AI in the school playground

Buried in Apple’s Developer Conference last month was the release of “a PDF format for AI”. Build a model on one system, and open it identically on another. As PDF did for document sharing, this will do for sharing AI models. The person who uses an AI no longer has to be the person who trained it.

Training is feeding it a load of past data where you know the outcome, and it figures out how to reproduce them.
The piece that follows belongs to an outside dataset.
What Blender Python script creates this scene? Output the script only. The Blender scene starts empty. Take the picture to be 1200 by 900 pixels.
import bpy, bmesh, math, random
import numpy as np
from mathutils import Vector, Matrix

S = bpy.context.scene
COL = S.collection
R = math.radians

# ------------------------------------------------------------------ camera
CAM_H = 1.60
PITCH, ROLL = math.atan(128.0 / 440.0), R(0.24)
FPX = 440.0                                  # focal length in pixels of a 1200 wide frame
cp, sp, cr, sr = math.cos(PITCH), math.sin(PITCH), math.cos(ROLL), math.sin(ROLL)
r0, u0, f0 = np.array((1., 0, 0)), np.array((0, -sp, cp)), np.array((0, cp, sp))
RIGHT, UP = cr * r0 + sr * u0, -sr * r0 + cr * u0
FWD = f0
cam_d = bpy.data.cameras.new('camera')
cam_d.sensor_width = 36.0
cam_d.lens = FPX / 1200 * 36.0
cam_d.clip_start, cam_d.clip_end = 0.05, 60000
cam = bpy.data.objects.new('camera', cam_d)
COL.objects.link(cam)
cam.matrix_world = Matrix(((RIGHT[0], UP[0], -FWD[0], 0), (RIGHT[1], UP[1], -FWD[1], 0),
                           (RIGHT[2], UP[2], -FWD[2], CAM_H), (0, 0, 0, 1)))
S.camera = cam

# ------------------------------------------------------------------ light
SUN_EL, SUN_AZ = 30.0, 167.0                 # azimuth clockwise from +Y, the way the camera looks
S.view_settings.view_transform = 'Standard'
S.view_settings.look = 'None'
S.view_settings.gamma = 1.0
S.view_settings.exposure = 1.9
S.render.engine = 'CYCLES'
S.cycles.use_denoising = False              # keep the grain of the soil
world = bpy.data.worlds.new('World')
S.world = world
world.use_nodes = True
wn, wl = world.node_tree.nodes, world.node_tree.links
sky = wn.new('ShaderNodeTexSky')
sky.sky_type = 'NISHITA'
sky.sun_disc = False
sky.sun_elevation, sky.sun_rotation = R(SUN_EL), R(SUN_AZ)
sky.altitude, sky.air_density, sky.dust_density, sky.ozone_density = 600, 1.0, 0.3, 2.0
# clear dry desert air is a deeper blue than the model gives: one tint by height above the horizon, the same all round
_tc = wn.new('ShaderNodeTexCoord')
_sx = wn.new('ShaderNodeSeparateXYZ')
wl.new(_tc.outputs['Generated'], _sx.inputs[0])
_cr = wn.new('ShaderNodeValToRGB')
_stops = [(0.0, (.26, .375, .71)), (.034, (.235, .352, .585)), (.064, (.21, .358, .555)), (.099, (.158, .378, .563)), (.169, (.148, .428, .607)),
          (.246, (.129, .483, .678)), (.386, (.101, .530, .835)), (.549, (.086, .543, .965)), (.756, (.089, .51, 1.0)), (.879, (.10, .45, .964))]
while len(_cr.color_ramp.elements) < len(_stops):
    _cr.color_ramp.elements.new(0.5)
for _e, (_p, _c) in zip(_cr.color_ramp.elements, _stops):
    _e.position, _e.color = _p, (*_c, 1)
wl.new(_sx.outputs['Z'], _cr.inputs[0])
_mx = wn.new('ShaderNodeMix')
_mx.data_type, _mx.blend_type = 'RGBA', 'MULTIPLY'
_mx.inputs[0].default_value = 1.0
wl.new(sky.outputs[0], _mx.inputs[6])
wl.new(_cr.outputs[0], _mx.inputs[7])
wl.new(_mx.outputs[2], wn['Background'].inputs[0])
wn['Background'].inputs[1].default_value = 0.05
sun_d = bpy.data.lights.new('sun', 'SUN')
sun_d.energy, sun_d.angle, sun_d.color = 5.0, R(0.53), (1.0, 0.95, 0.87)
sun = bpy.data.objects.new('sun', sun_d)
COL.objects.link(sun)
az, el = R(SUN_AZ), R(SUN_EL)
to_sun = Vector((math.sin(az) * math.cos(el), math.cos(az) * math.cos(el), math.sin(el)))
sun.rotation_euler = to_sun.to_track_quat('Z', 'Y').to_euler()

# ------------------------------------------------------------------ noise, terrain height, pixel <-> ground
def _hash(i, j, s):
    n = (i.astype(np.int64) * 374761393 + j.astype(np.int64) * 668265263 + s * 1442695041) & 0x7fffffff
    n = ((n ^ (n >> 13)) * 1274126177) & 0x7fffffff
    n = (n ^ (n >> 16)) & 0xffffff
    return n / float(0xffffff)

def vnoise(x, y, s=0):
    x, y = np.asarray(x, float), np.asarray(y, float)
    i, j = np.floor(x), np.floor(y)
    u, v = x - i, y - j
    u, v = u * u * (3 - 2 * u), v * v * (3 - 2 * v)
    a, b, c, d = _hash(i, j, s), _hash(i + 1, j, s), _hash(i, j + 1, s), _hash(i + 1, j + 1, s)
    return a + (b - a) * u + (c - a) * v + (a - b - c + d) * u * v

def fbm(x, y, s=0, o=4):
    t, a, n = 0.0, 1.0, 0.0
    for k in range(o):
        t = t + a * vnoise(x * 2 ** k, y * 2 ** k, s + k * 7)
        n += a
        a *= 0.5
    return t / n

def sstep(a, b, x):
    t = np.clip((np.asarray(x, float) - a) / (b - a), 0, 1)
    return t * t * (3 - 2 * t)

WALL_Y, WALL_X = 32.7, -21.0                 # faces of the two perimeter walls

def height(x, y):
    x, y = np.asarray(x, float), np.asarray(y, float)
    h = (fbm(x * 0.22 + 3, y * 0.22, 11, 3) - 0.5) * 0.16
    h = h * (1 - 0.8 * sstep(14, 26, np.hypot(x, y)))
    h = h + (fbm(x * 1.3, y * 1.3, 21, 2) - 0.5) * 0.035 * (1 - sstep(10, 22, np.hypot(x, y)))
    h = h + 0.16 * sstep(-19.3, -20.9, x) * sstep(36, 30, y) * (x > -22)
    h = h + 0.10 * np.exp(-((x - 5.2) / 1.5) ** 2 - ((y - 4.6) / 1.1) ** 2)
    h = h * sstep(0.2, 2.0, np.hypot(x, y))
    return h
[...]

Use is feeding it new data, and it tells you what it thinks the outcome should be.

There are also additional rounds of training when “new” data has become “past” data, with both the outcome it expected and the outcome it received. (One reason the AI outfits use games to develop models is the scoring mechanism gives an instant, simple, and clear metric of success and improvement.)

This approach works easily for numbers, text is harder, but also doable, if you have enough context, or the target is important enough.

There is a twitter account @trumps_feed which is a copy of the twitter feed that Donald reads. There is another feed of what he then does. It is unimaginable that various entities around the world are not feeding both to an AI. It takes very few resources to extend that historically.

That creates you an AI to predict what DJT might say in response to something. Feed it all Donald’s tweets, and you can produce a model of him. It takes a load of processing to build, but once built, can now be freely shared. Given the commercial services that will monitor what particular targets say on twitter, pretty soon, they’ll offer more analysis.

Doing that with facebook / tumblr / instagram / twitter of popular (or otherwise) people, including teenagers, starts to get very creepy very fast. Twitter may be easy, but facebook has emotional colour.  This is also why the AIs looking for intent train a lot better when there’s an emoji for meaning in the training dataset.  

Facebook imply that they already do something like this, as their salesman brag they can tell when users feel something – of course facebook outsource “doing something” with such identifications to the highest bidder. But today’s megacorp unique tool is tomorrow’s app project – everything becomes available to everyone.

Samaritan’s radar shows what happens when institutions get this wrong – but copying of models means it’s no longer just institutions. If someone or their app can read your facebook feed, new tools mean they will be able to make the same inferences facebook claim to do.

The best analogy is simple: Cambridge Analytica’s mindset and tools in the hands of every child in the playground.

Apple would likely prevent such an app on their App Store, but Google Play would let it in with open arms. The AI people would claim that’s not their problem.